Three distinct career tracks
One of MOE's design strengths is the explicit three-track framework. Teachers do not have to become administrators to earn more — excellent classroom teachers can progress along the Teaching Track to Senior Teacher, Lead Teacher, and Master Teacher, eventually reaching salary levels comparable to Heads of Department on the Leadership Track.
- Leadership Track: Classroom teacher → Head of Department → Vice-Principal → Principal → Cluster Superintendent → Director. Suitable for those who want administrative leadership. Principals at elite schools earn SGD 150,000–180,000.
- Teaching Track: Senior Teacher → Lead Teacher → Master Teacher → Principal Master Teacher. Salary ceiling reaches SGD 130,000–150,000 for exceptional subject specialists. This track rewards pedagogical excellence and curriculum development over administration.
- Senior Specialist Track: Research-focused specialists in curriculum development, assessment, or educational technology. Typically based at NIE, MOE HQ, or specialised centres. Entry requires referral; salary is competitive with the Leadership Track at equivalent levels.
International schools: 10–30% premium, less job security
Singapore hosts over 60 international schools. The largest — Tanglin Trust School, Singapore American School (SAS), United World College (UWC), Canadian International School, and Dulwich College — employ English-medium teachers at salaries 10–30% above MOE benchmarks, plus housing allowances (SGD 1,500–3,000/month) and school fee subsidies for children. Total compensation packages at SAS or Tanglin can reach SGD 100,000–140,000 equivalent.
The trade-off: international school contracts are typically 2-year rolling, no tenure, and performance-linked renewal. Benefits packages are generally good but the pension equivalent is usually a defined-contribution plan rather than CPF. MOE teachers have civil service job security, CPF employer contributions, and the government's long-term stability — a material difference for career planning.
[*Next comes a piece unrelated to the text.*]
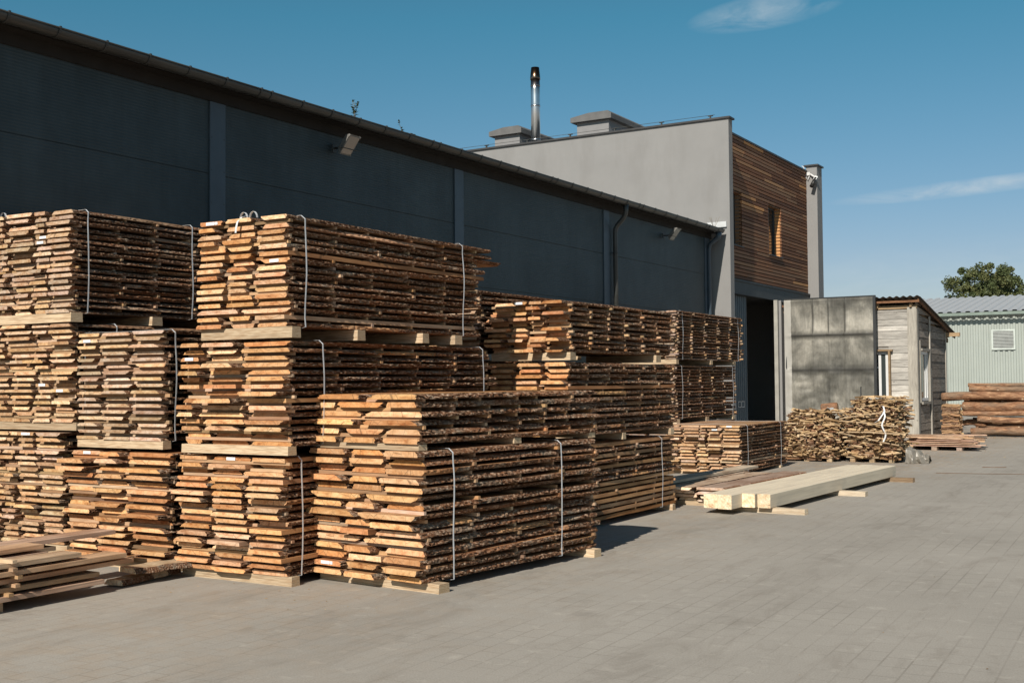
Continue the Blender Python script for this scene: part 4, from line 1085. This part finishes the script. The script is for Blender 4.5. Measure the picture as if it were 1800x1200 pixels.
# ================================================================ LOGS
m, nt, b = newmat('log_bark', .92, spec=.1); h = N(nt)
oi = h.objinfo(); of_ = h.randoff(oi)
n1 = h.noise(h.coord(scale=(1, 4, 4), off=of_), 4, 6, .7, .5); n2 = h.noise(h.coord(scale=(.5, 1, 1), off=of_), 1.6, 4, .6); n3 = h.noise(h.coord(scale=(1.5, 3, 3), off=of_), 2.4, 3, .6)
c = h.ramp(n1, [(.28, (.06, .035, .022)), (.45, (.24, .13, .08)), (.6, (.42, .26, .16)), (.75, (.62, .46, .31))])
c = h.mix(.7, c, h.ramp(oi.outputs['Random'], [(0, (.8, .62, .5)), (.4, (1, .95, .9)), (1, (1.25, 1.2, 1.1))]), 'MULTIPLY')
c = h.mix(h.ramp(n2, [(.5, 0.0), (.62, .7)]), c, (.20, .155, .115))
c = h.mix(h.ramp(n3, [(.66, 0.0), (.70, .9)]), c, (.66, .5, .34))
h.l(c, b.inputs['Base Color']); h.bump(b, n1, 1.0, .05); LOGB = m
m, nt, b = newmat('log_end', .85); h = N(nt)
w = h.n('ShaderNodeTexWave', wave_type='RINGS', rings_direction='X'); h.l(h.coord(), w.inputs[0]); w.inputs['Scale'].default_value = 14; w.inputs['Distortion'].default_value = 1.5
h.l(h.ramp(w.outputs[0], [(0, (.42, .24, .11)), (1, (.6, .4, .22))]), b.inputs['Base Color']); LOGE = m
q = random.Random(61)
# x of near end, centre z, radius, y offset, how it looks
LG = [(-6.05, 1.47, .07, 36.1, 'thin peeled log lying uppermost on the log pile'), (-6.0, 1.345, .085, 35.95, 'thin log second from the top of the log pile'),
      (-6.75, 1.125, .15, 35.9, 'long thick reddish log reaching furthest left, in the upper log pile'), (-6.16, .85, .145, 35.8, 'thick rough brown log below the long reddish one'),
      (-6.25, .645, .09, 35.75, 'slim orange log under the rough brown one'), (-5.72, .49, .095, 35.6, 'slim log with peeled white patches in the middle of the log pile'),
      (-6.28, .37, .105, 36.1, 'short smooth orange log end set back in the log pile'), (-5.5, .29, .085, 35.75, 'slim log just above the lowest log'),
      (-5.9, .135, .13, 35.5, 'lowest thick red barked log lying on the ground'), (-5.85, .13, .13, 36.05, 'ground log set back behind the lowest one'), (-6.2, 1.0, .15, 36.4, 'dark thick log at the back of the log pile'), (-6.15, .72, .14, 36.4, 'dark log at the back below the thick one'), (-6.0, .42, .14, 36.5, 'dark lower log at the back of the pile')]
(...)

Frequently asked questions
Are MOE teacher bonuses taxed?
Yes. Performance bonuses paid by MOE are employment income and are subject to both IRAS income tax and CPF contributions in the year they are received. If a large bonus pushes your total income across a bracket threshold (for example from SGD 80,000 into the SGD 80,001–120,000 band at 11.5%), the marginal tax on the bonus is higher than on base salary. Use our calculator to model the effective tax on total compensation including bonus.
How does a MOE teacher's salary compare to a university lecturer in Singapore?
NUS, NTU, and SMU lecturers (teaching faculty, not research) earn SGD 70,000–110,000 per year at the junior-to-mid level, broadly similar to experienced MOE HODs. Research faculty (Assistant Professor and above) typically earn SGD 100,000–180,000+ and are usually on contract or tenure track rather than civil service scale. University positions require a PhD in most disciplines; MOE secondary and JC positions require a degree and Postgraduate Diploma in Education (PGDE) from NIE.
What happens to CPF when a teacher leaves MOE before retirement?
CPF is portable. If a teacher resigns from MOE to work in the private sector, all CPF balances (OA, SA, MA) remain in their individual CPF account and continue to earn interest. Employer CPF contributions from MOE stop, but accumulated balances are not forfeited. Teachers who transition to private tutoring as self-employed individuals are required to make Medisave contributions (8–10.5% of net trade income, capped at an annual ceiling) but do not pay the full employee CPF rate. OA and SA balances remain accessible only at retirement milestones.